» Problem requirements
Give back all the data exactly, line by line.
::::::::::
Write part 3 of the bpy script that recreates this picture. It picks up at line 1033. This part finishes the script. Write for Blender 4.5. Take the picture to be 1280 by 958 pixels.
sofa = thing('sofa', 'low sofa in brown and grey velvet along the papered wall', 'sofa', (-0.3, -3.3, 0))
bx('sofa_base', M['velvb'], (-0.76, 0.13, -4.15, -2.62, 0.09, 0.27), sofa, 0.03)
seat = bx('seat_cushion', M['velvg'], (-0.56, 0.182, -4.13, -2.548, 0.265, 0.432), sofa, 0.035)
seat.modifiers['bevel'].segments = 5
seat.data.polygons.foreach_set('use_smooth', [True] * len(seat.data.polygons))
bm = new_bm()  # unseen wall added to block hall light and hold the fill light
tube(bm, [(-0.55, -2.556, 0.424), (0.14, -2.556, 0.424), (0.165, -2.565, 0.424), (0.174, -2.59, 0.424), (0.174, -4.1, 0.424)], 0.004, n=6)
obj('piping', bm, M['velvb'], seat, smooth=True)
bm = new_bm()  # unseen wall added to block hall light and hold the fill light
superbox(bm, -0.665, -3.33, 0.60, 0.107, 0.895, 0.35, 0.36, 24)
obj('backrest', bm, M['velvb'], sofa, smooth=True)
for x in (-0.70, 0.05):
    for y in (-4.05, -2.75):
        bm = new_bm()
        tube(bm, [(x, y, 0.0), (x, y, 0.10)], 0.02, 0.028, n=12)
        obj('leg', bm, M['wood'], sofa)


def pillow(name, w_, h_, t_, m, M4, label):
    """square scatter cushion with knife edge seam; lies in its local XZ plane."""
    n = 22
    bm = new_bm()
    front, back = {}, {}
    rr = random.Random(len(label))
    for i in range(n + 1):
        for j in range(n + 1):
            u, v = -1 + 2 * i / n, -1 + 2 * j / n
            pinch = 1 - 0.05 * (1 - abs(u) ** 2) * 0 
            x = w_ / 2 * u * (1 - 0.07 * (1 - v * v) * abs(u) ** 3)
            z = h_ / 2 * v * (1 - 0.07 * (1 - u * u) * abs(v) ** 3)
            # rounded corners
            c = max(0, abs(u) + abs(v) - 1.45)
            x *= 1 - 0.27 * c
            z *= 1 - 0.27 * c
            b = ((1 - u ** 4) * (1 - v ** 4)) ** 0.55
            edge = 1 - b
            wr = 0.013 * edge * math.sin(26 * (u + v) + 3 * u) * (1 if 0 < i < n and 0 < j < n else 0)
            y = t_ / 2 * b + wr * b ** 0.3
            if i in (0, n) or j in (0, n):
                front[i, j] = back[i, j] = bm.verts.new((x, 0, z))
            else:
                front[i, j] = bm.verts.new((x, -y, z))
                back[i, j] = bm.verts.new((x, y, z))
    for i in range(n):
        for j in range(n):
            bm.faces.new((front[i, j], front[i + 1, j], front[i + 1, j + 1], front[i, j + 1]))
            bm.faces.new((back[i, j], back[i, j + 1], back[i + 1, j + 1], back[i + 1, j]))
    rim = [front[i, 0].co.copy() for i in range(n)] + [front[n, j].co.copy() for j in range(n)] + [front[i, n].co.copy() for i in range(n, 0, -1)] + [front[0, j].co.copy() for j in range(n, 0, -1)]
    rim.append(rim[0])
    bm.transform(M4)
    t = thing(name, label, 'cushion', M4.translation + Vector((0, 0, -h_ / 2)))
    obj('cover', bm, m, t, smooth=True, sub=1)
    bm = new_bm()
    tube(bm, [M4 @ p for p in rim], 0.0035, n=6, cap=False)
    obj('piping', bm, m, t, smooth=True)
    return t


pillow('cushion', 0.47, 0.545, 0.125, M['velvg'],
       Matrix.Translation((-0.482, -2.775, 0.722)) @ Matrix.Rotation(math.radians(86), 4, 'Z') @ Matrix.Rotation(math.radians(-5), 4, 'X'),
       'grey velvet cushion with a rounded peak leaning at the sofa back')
::::::::::
» Full response
Write part 3 of the bpy script that recreates this picture. It picks up at line 1033. This part finishes the script. Write for Blender 4.5. Take the picture to be 1280 by 958 pixels.
sofa = thing('sofa', 'low sofa in brown and grey velvet along the papered wall', 'sofa', (-0.3, -3.3, 0))
bx('sofa_base', M['velvb'], (-0.76, 0.13, -4.15, -2.62, 0.09, 0.27), sofa, 0.03)
seat = bx('seat_cushion', M['velvg'], (-0.56, 0.182, -4.13, -2.548, 0.265, 0.432), sofa, 0.035)
seat.modifiers['bevel'].segments = 5
seat.data.polygons.foreach_set('use_smooth', [True] * len(seat.data.polygons))
bm = new_bm()  # unseen wall added to block hall light and hold the fill light
tube(bm, [(-0.55, -2.556, 0.424), (0.14, -2.556, 0.424), (0.165, -2.565, 0.424), (0.174, -2.59, 0.424), (0.174, -4.1, 0.424)], 0.004, n=6)
obj('piping', bm, M['velvb'], seat, smooth=True)
bm = new_bm()  # unseen wall added to block hall light and hold the fill light
superbox(bm, -0.665, -3.33, 0.60, 0.107, 0.895, 0.35, 0.36, 24)
obj('backrest', bm, M['velvb'], sofa, smooth=True)
for x in (-0.70, 0.05):
    for y in (-4.05, -2.75):
        bm = new_bm()
        tube(bm, [(x, y, 0.0), (x, y, 0.10)], 0.02, 0.028, n=12)
        obj('leg', bm, M['wood'], sofa)


def pillow(name, w_, h_, t_, m, M4, label):
    """square scatter cushion with knife edge seam; lies in its local XZ plane."""
    n = 22
    bm = new_bm()
    front, back = {}, {}
    rr = random.Random(len(label))
    for i in range(n + 1):
        for j in range(n + 1):
            u, v = -1 + 2 * i / n, -1 + 2 * j / n
            pinch = 1 - 0.05 * (1 - abs(u) ** 2) * 0 
            x = w_ / 2 * u * (1 - 0.07 * (1 - v * v) * abs(u) ** 3)
            z = h_ / 2 * v * (1 - 0.07 * (1 - u * u) * abs(v) ** 3)
            # rounded corners
            c = max(0, abs(u) + abs(v) - 1.45)
            x *= 1 - 0.27 * c
            z *= 1 - 0.27 * c
            b = ((1 - u ** 4) * (1 - v ** 4)) ** 0.55
            edge = 1 - b
            wr = 0.013 * edge * math.sin(26 * (u + v) + 3 * u) * (1 if 0 < i < n and 0 < j < n else 0)
            y = t_ / 2 * b + wr * b ** 0.3
            if i in (0, n) or j in (0, n):
                front[i, j] = back[i, j] = bm.verts.new((x, 0, z))
            else:
                front[i, j] = bm.verts.new((x, -y, z))
                back[i, j] = bm.verts.new((x, y, z))
    for i in range(n):
        for j in range(n):
            bm.faces.new((front[i, j], front[i + 1, j], front[i + 1, j + 1], front[i, j + 1]))
            bm.faces.new((back[i, j], back[i, j + 1], back[i + 1, j + 1], back[i + 1, j]))
    rim = [front[i, 0].co.copy() for i in range(n)] + [front[n, j].co.copy() for j in range(n)] + [front[i, n].co.copy() for i in range(n, 0, -1)] + [front[0, j].co.copy() for j in range(n, 0, -1)]
    rim.append(rim[0])
    bm.transform(M4)
    t = thing(name, label, 'cushion', M4.translation + Vector((0, 0, -h_ / 2)))
    obj('cover', bm, m, t, smooth=True, sub=1)
    bm = new_bm()
    tube(bm, [M4 @ p for p in rim], 0.0035, n=6, cap=False)
    obj('piping', bm, m, t, smooth=True)
    return t


pillow('cushion', 0.47, 0.545, 0.125, M['velvg'],
       Matrix.Translation((-0.482, -2.775, 0.722)) @ Matrix.Rotation(math.radians(86), 4, 'Z') @ Matrix.Rotation(math.radians(-5), 4, 'X'),
       'grey velvet cushion with a rounded peak leaning at the sofa back')